Alison…point by point:
1) “If you're questioning the culture industry, why do you seem to accept its judgments and assertions as pure fact? How much are the anthology rights for The Waste Land again?”
My view of The Waste Land is my personal estimation. I think Pound is overestimated, which is something the culture industry would not agree with.
2) “I thought a jump cut (which IS a film technique) was an editing technique that cuts out bits of action so the flow judders unnervingly, as in Godard or the final scene of Taxi Driver. You could perhaps shift it to poetry, but it's not going to be accurate, because the medium of words does other things with its linearity”
At last, you are seeing my point. I just responded to Robin on some of this. Yes, jump-cuts can’t be related to poetry, at least not poetry written before modernism.
3) “Bob seems to be suggesting a jump cut is sudden incongruous juxtaposition and shift of scene, which is, for example, amply present in A Season in Hell”
So do most of those who have been arguing with me here. That’s why I made a fuss about getting the correct definitions sorted out, so we could have an accurate frame of reference.
Original Message:
I wasn't claiming it was trivial - in fact I said the sociology around
poetry has its own interest - but I was saying that had little to do
with the poetry itself. Although I agree that such things interfere
with the perception of it, as is amply demonstrated by what you're
saying here. If you're questioning the culture industry, why do you
seem to accept its judgments and assertions as pure fact? How much are
the anthology rights for The Waste Land again?

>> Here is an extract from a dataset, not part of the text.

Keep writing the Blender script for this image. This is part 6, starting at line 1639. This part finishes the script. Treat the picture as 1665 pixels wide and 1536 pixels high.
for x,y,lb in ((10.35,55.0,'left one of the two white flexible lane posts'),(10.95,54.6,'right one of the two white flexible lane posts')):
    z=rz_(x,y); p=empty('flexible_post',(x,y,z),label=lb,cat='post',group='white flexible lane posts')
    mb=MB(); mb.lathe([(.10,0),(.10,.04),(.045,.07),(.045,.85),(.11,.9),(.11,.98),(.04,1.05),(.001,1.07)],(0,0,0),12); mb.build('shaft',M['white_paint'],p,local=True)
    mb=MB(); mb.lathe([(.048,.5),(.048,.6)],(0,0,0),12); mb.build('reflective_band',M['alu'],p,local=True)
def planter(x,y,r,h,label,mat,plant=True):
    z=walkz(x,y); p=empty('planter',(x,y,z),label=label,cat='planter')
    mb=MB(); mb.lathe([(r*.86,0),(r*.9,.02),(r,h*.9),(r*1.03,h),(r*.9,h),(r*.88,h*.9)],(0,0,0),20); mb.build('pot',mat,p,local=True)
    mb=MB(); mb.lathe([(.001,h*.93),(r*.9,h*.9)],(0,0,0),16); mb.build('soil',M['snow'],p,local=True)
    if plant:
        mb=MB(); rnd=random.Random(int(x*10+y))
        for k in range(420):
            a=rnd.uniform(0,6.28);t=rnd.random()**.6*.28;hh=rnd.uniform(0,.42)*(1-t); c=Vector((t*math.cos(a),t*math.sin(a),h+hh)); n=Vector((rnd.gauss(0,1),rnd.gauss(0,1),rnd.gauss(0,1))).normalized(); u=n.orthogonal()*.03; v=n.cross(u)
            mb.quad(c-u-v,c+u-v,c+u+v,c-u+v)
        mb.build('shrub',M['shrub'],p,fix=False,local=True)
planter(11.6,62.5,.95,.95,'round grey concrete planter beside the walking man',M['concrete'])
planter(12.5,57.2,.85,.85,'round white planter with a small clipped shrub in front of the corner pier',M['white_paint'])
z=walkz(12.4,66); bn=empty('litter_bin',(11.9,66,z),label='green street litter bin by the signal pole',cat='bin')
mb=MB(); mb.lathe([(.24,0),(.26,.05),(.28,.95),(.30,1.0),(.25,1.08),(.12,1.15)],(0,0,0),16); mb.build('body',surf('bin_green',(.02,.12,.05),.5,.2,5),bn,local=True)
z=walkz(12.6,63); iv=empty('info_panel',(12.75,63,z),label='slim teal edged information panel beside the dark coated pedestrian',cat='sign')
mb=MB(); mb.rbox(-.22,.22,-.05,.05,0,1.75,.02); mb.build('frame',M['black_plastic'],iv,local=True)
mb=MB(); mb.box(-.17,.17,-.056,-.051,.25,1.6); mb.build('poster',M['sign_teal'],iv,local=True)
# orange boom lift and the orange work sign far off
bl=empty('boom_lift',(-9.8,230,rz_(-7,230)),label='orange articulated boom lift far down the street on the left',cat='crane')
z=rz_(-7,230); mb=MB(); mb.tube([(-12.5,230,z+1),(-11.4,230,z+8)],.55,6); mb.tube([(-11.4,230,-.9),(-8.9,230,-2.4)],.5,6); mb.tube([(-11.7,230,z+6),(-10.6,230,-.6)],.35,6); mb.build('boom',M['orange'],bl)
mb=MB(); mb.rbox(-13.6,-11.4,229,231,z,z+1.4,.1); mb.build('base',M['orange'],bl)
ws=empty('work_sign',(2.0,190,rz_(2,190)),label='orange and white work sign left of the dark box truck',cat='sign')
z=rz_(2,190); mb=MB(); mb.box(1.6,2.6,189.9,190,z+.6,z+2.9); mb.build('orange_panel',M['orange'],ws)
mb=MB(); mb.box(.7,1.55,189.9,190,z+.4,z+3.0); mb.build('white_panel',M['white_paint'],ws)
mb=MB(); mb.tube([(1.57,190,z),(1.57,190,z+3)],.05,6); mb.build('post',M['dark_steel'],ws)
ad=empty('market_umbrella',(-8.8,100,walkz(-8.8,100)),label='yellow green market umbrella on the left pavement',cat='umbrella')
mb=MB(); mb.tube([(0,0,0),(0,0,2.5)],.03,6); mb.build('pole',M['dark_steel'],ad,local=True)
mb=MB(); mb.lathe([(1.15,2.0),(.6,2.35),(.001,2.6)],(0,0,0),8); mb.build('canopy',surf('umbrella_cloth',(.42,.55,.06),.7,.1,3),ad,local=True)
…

I was talking about Rimbaud, not Shakespeare, although it might be
worth wondering why WS adapts so well to film. Many techniques claimed
by film well predate it. I thought a jump cut (which IS a film
technique) was an editing technique that cuts out bits of action so
the flow judders unnervingly, as in Godard or the final scene of Taxi
Driver. You could perhaps shift it to poetry, but it's not going to be
accurate, because the medium of words does other things with its
linearity - the naturalism of film can represent a flow of action, say
a man walking, in a way that's not possible in language. Bob seems to
be suggesting a jump cut is sudden incongruous juxtaposition and shift
of scene, which is, for example, amply present in A Season in Hell -
I loved the desert, burnt orchards, tired old shops, warm drinks. I
dragged myself through stinking alleys, and with my eyes closed I
offered myself to the sun, the god of fire.
"General, if on your ruined ramparts one cannon still remains, shell
us with clods of dried-up earth. Shatter the mirrors of expensive
shops! And the drawing rooms! Make the city swallow its dust. Turn
gargoyles to rust. Stuff boudoirs with rubies' fiery powder..."
Oh! the little fly drunk at the urinal of a country inn, in love with
rotting weeds, a ray of light dissolves him!